To do: Count how many lines hold the string "Blender", and give only that number.

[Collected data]

◇ ◇ ◇ ◇ ◇

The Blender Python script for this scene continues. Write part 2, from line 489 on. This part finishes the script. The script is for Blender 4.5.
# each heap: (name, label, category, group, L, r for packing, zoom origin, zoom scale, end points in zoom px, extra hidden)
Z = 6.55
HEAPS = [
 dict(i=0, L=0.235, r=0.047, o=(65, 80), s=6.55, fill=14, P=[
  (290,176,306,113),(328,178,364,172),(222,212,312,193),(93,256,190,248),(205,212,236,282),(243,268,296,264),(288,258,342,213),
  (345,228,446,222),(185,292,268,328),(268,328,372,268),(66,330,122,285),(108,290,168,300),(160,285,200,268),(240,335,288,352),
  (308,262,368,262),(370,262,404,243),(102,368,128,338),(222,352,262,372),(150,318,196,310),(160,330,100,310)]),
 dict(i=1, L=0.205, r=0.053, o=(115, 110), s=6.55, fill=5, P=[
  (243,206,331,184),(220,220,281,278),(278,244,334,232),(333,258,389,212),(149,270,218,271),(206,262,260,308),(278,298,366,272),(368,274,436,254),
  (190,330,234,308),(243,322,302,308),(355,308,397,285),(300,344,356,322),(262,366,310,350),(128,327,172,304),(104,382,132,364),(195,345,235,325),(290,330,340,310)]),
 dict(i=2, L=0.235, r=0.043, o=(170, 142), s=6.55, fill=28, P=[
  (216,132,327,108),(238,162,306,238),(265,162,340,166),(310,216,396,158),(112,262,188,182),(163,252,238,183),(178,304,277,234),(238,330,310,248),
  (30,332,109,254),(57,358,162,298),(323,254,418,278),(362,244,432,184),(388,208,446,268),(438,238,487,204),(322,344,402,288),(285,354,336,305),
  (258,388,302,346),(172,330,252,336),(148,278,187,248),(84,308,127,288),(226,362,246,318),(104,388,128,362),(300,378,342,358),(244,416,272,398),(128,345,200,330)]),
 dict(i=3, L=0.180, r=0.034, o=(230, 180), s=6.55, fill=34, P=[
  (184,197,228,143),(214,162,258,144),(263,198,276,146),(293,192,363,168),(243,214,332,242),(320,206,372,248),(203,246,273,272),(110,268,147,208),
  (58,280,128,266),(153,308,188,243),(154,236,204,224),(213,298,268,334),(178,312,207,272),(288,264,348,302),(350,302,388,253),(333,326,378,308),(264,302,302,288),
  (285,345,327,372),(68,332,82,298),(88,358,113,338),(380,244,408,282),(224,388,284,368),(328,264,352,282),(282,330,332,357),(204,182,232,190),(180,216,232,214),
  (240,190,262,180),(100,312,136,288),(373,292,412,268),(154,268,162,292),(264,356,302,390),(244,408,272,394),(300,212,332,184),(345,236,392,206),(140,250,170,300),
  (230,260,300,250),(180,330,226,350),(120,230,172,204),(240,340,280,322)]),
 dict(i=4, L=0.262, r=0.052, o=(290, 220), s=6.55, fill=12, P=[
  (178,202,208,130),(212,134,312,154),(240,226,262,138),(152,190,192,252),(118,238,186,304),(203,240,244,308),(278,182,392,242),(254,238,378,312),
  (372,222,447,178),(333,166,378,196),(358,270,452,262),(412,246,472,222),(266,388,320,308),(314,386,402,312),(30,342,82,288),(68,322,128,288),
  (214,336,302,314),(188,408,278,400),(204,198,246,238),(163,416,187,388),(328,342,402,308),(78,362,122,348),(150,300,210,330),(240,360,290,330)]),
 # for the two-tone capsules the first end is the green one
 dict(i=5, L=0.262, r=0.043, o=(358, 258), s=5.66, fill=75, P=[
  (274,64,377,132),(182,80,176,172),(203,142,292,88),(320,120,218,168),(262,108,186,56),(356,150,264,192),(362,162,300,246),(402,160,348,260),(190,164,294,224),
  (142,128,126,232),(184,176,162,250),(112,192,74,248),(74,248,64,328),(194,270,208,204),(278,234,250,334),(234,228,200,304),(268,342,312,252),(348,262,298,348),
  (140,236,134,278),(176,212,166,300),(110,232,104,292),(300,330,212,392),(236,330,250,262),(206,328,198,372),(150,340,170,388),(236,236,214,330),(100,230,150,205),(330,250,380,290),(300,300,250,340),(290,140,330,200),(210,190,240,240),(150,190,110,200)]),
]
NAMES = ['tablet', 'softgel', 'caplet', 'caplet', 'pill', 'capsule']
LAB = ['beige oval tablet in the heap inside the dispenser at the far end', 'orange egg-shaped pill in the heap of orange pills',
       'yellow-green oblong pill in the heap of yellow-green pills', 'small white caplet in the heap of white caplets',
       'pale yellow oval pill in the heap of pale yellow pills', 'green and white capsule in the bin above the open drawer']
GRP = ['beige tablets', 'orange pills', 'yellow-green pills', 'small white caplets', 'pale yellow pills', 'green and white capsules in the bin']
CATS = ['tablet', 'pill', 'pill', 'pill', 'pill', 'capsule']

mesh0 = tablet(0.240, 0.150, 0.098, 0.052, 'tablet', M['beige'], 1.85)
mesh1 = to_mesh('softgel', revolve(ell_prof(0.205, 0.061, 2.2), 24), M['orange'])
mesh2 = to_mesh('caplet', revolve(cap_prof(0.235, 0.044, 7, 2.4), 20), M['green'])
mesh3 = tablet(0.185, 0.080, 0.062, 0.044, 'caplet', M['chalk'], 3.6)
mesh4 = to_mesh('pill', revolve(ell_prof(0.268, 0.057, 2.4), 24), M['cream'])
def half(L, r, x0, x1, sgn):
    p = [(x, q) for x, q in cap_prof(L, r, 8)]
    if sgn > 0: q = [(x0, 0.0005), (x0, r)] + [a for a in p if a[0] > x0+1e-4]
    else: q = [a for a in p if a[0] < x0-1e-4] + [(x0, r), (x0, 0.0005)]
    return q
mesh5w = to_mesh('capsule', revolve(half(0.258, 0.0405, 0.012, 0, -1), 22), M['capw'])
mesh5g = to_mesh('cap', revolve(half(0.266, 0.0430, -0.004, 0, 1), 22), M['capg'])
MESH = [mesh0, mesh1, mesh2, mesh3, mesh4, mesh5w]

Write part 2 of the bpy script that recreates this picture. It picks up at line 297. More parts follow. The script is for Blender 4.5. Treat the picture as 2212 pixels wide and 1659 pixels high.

◇ ◇ ◇ ◇ ◇

Written solution: 2